失敗を防ぐならマンション経営より一棟アパート経営
失敗を防ぐならマンション経営より一棟アパート経営がおすすめです。一棟アパート経営であれば、賃料や物件価格の下落、利回りが低くキャッシュフローが赤字になりやすい、割高な物件が多いなどのデメリットをカバーできるためです。
また、区分マンションのほとんどがRC(鉄筋コンクリート)造であり、1年あたりに経費計上できる減価償却費が小さくなくなります。しかし、木造の多い一棟アパートであれば減価償却費を大きく活用でき、より高い節税効果を期待することが可能です。

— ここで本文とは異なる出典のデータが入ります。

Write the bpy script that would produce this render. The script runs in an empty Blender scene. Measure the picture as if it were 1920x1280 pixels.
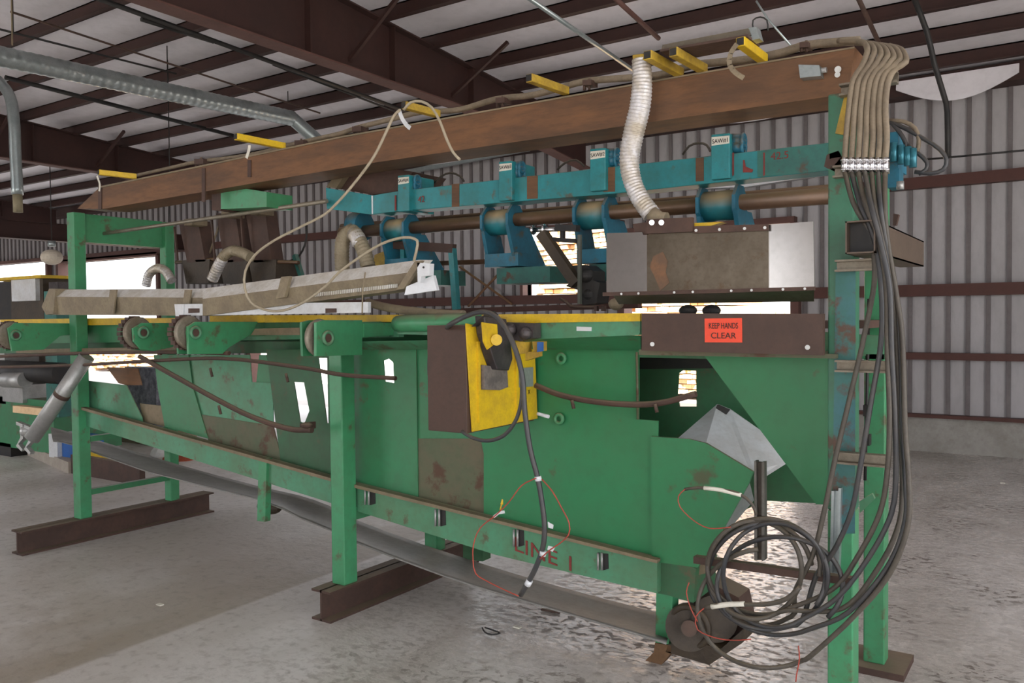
import bpy, bmesh, math, random
from mathutils import Vector, Matrix
random.seed(7)
S = bpy.context.scene
C = S.collection

# ------------------------------------------------------------------ camera, world, sun, exposure
FPX, H = 1574.7, 1.6
YAW, PIT, ROL = [math.radians(a) for a in (34.05, 1.63, 0.544)]
F_ = Vector((-math.sin(YAW)*math.cos(PIT), math.cos(YAW)*math.cos(PIT), -math.sin(PIT)))
_r = Vector((math.cos(YAW), math.sin(YAW), 0)); _d = F_.cross(_r)
R_ = math.cos(ROL)*_r + math.sin(ROL)*_d
D_ = -math.sin(ROL)*_r + math.cos(ROL)*_d
cam = bpy.data.cameras.new('camera'); cam.sensor_width = 36; cam.lens = FPX/1920*36
cam.clip_start = 0.05; cam.clip_end = 300
co = bpy.data.objects.new('camera', cam); C.objects.link(co)
M = Matrix((R_, -D_, -F_)).transposed().to_4x4(); M.translation = Vector((0, 0, H)); co.matrix_world = M
S.camera = co
cam.dof.use_dof = False

S.view_settings.view_transform = 'Standard'
S.view_settings.look = 'None'
S.view_settings.gamma = 1
S.view_settings.use_curve_mapping = False
S.view_settings.exposure = 2.12

w = bpy.data.worlds.new('sky'); S.world = w; w.use_nodes = True
nt = w.node_tree; nt.nodes.clear()
sky = nt.nodes.new('ShaderNodeTexSky'); sky.sky_type = 'HOSEK_WILKIE'
sky.sun_direction = Vector((0.45, -0.6, 0.75)).normalized(); sky.turbidity = 5; sky.ground_albedo = .4
bg = nt.nodes.new('ShaderNodeBackground'); bg.inputs[1].default_value = 1.6
mx = nt.nodes.new('ShaderNodeMixRGB'); mx.inputs[0].default_value = .6; mx.inputs[2].default_value = (0.97, 0.97, 1.0, 1)
ou = nt.nodes.new('ShaderNodeOutputWorld')
nt.links.new(sky.outputs[0], mx.inputs[1]); nt.links.new(mx.outputs[0], bg.inputs[0]); nt.links.new(bg.outputs[0], ou.inputs[0])

sun = bpy.data.lights.new('sun', 'SUN'); sun.energy = 6.5; sun.angle = .02; sun.color = (1, .97, .92)
so = bpy.data.objects.new('sun', sun); C.objects.link(so)
so.rotation_euler = Vector((0.45, -0.6, 0.75)).to_track_quat('Z', 'Y').to_euler()

def portal(name, loc, size, rot):
    l = bpy.data.lights.new(name, 'AREA'); l.shape = 'RECTANGLE'; l.size, l.size_y = size
    l.cycles.is_portal = True
    o = bpy.data.objects.new(name, l); C.objects.link(o); o.location = loc; o.rotation_euler = rot

# ------------------------------------------------------------------ helpers
def P(px, py, **k):
    v = F_ + R_*((px-960)/FPX) + D_*((py-640)/FPX)
    (a, val), = k.items(); i = 'XYZ'.index(a); o = Vector((0, 0, H))
    return o + v*((val-o[i])/v[i])

def tag(o, label=None, cat=None, group=None, kind=None):
    if label: o['label'] = label
    if cat: o['category'] = cat
    if group: o['group'] = group
    if kind: o['kind'] = kind
    return o

def thing(name, label, cat, loc=(0, 0, 0), group=None):
    o = bpy.data.objects.new(name, None); C.objects.link(o); o.location = loc; o.empty_display_size = .1
    return tag(o, label, cat, group)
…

経営判断がしやすいのも一棟アパートであり、オーナーの希望通りに運用することが可能です。以下の表では、区分マンションと一棟アパートを比較しています。
メリット | デメリット | |
区分マンション | ・少額から投資を始めやすい ・買い手がつきやすい ・1住戸に入居者がいれば、収益になる | ・利回りが低い ・1住戸が空室になると収益がゼロになる ・修繕・改修の際に他のオーナーの同意が必要になる |
一棟アパート | ・利回りや収益性が高い ・節税効果が期待できる ・住戸が複数あるため、空室リスクに強い ・経営の自由度が大きい | ・空室の数が多くなるとダメージが大きい ・投資額が大きくなりやすいため始めにくい ・買い手がつきにくい |
まとめ
マンション経営で失敗する事例はさまざまですが、多くは知識不足やリサーチ不足などの原因が挙げられるでしょう。また、区分マンションは空室リスクへの対応が難しいのが一般的です。節税効果を期待して始めても、思ったほど減価償却費をうまく使えないケースもあります。
一棟アパートであれば高い節税効果が期待でき、キャッシュフローもプラスになりやすい傾向にあるため、不動産投資を始めるにあたっては一棟アパートの購入も視野に入れて検討しましょう。